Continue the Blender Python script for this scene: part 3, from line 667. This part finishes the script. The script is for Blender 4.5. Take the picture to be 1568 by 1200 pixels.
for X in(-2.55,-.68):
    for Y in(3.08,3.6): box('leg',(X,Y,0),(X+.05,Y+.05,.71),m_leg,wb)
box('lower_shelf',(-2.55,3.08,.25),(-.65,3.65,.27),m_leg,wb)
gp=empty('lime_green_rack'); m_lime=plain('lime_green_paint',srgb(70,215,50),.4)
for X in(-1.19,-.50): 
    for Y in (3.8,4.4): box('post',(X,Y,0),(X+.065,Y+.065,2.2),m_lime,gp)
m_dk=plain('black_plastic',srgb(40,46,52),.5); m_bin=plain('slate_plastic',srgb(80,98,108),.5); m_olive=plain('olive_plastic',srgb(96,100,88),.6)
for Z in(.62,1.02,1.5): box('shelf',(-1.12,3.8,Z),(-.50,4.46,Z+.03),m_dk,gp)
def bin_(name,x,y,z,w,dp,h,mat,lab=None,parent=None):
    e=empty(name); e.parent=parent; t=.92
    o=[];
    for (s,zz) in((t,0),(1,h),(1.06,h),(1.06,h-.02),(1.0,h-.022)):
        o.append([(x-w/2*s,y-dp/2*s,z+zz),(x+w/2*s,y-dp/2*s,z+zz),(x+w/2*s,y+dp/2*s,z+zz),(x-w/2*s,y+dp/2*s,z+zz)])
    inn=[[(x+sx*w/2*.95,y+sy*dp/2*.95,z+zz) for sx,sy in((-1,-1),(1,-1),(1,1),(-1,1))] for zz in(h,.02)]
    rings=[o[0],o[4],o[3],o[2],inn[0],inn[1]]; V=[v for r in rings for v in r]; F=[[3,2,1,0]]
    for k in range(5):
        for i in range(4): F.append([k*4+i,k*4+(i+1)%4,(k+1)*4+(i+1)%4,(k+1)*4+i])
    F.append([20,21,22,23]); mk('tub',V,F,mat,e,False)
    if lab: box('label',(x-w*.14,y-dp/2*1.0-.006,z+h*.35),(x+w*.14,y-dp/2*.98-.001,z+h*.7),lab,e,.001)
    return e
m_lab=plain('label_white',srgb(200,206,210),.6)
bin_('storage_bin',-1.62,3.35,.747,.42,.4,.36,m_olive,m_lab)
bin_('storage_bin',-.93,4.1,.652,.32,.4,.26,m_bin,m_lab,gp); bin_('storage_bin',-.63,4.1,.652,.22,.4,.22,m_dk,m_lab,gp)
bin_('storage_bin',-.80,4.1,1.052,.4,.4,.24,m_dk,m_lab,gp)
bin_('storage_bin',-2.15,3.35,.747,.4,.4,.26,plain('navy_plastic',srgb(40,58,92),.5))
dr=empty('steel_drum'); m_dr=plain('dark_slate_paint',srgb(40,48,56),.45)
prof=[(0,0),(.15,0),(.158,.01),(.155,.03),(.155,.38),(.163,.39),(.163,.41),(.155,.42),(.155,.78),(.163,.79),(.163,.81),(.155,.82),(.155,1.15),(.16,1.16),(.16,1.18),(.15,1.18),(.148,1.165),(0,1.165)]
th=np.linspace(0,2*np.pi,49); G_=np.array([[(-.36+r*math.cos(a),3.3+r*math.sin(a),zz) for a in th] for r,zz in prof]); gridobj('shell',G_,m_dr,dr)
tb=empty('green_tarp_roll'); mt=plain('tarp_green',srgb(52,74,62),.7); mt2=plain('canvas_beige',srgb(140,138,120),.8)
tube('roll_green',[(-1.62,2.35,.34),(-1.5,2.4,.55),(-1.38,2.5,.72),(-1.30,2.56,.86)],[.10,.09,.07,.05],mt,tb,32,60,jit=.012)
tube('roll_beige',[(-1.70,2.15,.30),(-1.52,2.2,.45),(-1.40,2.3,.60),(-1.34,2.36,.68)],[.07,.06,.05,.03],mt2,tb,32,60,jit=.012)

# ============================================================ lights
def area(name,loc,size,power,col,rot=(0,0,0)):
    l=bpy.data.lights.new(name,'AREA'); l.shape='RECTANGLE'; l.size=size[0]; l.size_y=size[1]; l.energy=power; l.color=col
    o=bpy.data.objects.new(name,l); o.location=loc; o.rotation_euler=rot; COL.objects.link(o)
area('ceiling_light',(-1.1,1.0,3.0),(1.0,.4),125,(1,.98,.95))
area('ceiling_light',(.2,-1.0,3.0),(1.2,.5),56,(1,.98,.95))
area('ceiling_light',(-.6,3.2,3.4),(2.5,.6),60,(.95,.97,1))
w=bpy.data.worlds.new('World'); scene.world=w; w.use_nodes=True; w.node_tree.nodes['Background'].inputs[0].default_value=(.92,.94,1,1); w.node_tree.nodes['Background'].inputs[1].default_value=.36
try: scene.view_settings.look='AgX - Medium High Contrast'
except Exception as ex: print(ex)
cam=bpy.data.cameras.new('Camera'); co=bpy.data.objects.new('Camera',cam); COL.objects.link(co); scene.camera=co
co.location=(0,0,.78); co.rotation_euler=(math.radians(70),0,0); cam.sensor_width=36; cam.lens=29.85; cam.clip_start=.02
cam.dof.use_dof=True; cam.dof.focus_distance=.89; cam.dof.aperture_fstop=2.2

→ What to do
Give the complete listing a second time, exactly as it reads.

→ Answer to the problem
Continue the Blender Python script for this scene: part 3, from line 667. This part finishes the script. The script is for Blender 4.5. Take the picture to be 1568 by 1200 pixels.
for X in(-2.55,-.68):
    for Y in(3.08,3.6): box('leg',(X,Y,0),(X+.05,Y+.05,.71),m_leg,wb)
box('lower_shelf',(-2.55,3.08,.25),(-.65,3.65,.27),m_leg,wb)
gp=empty('lime_green_rack'); m_lime=plain('lime_green_paint',srgb(70,215,50),.4)
for X in(-1.19,-.50): 
    for Y in (3.8,4.4): box('post',(X,Y,0),(X+.065,Y+.065,2.2),m_lime,gp)
m_dk=plain('black_plastic',srgb(40,46,52),.5); m_bin=plain('slate_plastic',srgb(80,98,108),.5); m_olive=plain('olive_plastic',srgb(96,100,88),.6)
for Z in(.62,1.02,1.5): box('shelf',(-1.12,3.8,Z),(-.50,4.46,Z+.03),m_dk,gp)
def bin_(name,x,y,z,w,dp,h,mat,lab=None,parent=None):
    e=empty(name); e.parent=parent; t=.92
    o=[];
    for (s,zz) in((t,0),(1,h),(1.06,h),(1.06,h-.02),(1.0,h-.022)):
        o.append([(x-w/2*s,y-dp/2*s,z+zz),(x+w/2*s,y-dp/2*s,z+zz),(x+w/2*s,y+dp/2*s,z+zz),(x-w/2*s,y+dp/2*s,z+zz)])
    inn=[[(x+sx*w/2*.95,y+sy*dp/2*.95,z+zz) for sx,sy in((-1,-1),(1,-1),(1,1),(-1,1))] for zz in(h,.02)]
    rings=[o[0],o[4],o[3],o[2],inn[0],inn[1]]; V=[v for r in rings for v in r]; F=[[3,2,1,0]]
    for k in range(5):
        for i in range(4): F.append([k*4+i,k*4+(i+1)%4,(k+1)*4+(i+1)%4,(k+1)*4+i])
    F.append([20,21,22,23]); mk('tub',V,F,mat,e,False)
    if lab: box('label',(x-w*.14,y-dp/2*1.0-.006,z+h*.35),(x+w*.14,y-dp/2*.98-.001,z+h*.7),lab,e,.001)
    return e
m_lab=plain('label_white',srgb(200,206,210),.6)
bin_('storage_bin',-1.62,3.35,.747,.42,.4,.36,m_olive,m_lab)
bin_('storage_bin',-.93,4.1,.652,.32,.4,.26,m_bin,m_lab,gp); bin_('storage_bin',-.63,4.1,.652,.22,.4,.22,m_dk,m_lab,gp)
bin_('storage_bin',-.80,4.1,1.052,.4,.4,.24,m_dk,m_lab,gp)
bin_('storage_bin',-2.15,3.35,.747,.4,.4,.26,plain('navy_plastic',srgb(40,58,92),.5))
dr=empty('steel_drum'); m_dr=plain('dark_slate_paint',srgb(40,48,56),.45)
prof=[(0,0),(.15,0),(.158,.01),(.155,.03),(.155,.38),(.163,.39),(.163,.41),(.155,.42),(.155,.78),(.163,.79),(.163,.81),(.155,.82),(.155,1.15),(.16,1.16),(.16,1.18),(.15,1.18),(.148,1.165),(0,1.165)]
th=np.linspace(0,2*np.pi,49); G_=np.array([[(-.36+r*math.cos(a),3.3+r*math.sin(a),zz) for a in th] for r,zz in prof]); gridobj('shell',G_,m_dr,dr)
tb=empty('green_tarp_roll'); mt=plain('tarp_green',srgb(52,74,62),.7); mt2=plain('canvas_beige',srgb(140,138,120),.8)
tube('roll_green',[(-1.62,2.35,.34),(-1.5,2.4,.55),(-1.38,2.5,.72),(-1.30,2.56,.86)],[.10,.09,.07,.05],mt,tb,32,60,jit=.012)
tube('roll_beige',[(-1.70,2.15,.30),(-1.52,2.2,.45),(-1.40,2.3,.60),(-1.34,2.36,.68)],[.07,.06,.05,.03],mt2,tb,32,60,jit=.012)

# ============================================================ lights
def area(name,loc,size,power,col,rot=(0,0,0)):
    l=bpy.data.lights.new(name,'AREA'); l.shape='RECTANGLE'; l.size=size[0]; l.size_y=size[1]; l.energy=power; l.color=col
    o=bpy.data.objects.new(name,l); o.location=loc; o.rotation_euler=rot; COL.objects.link(o)
area('ceiling_light',(-1.1,1.0,3.0),(1.0,.4),125,(1,.98,.95))
area('ceiling_light',(.2,-1.0,3.0),(1.2,.5),56,(1,.98,.95))
area('ceiling_light',(-.6,3.2,3.4),(2.5,.6),60,(.95,.97,1))
w=bpy.data.worlds.new('World'); scene.world=w; w.use_nodes=True; w.node_tree.nodes['Background'].inputs[0].default_value=(.92,.94,1,1); w.node_tree.nodes['Background'].inputs[1].default_value=.36
try: scene.view_settings.look='AgX - Medium High Contrast'
except Exception as ex: print(ex)
cam=bpy.data.cameras.new('Camera'); co=bpy.data.objects.new('Camera',cam); COL.objects.link(co); scene.camera=co
co.location=(0,0,.78); co.rotation_euler=(math.radians(70),0,0); cam.sensor_width=36; cam.lens=29.85; cam.clip_start=.02
cam.dof.use_dof=True; cam.dof.focus_distance=.89; cam.dof.aperture_fstop=2.2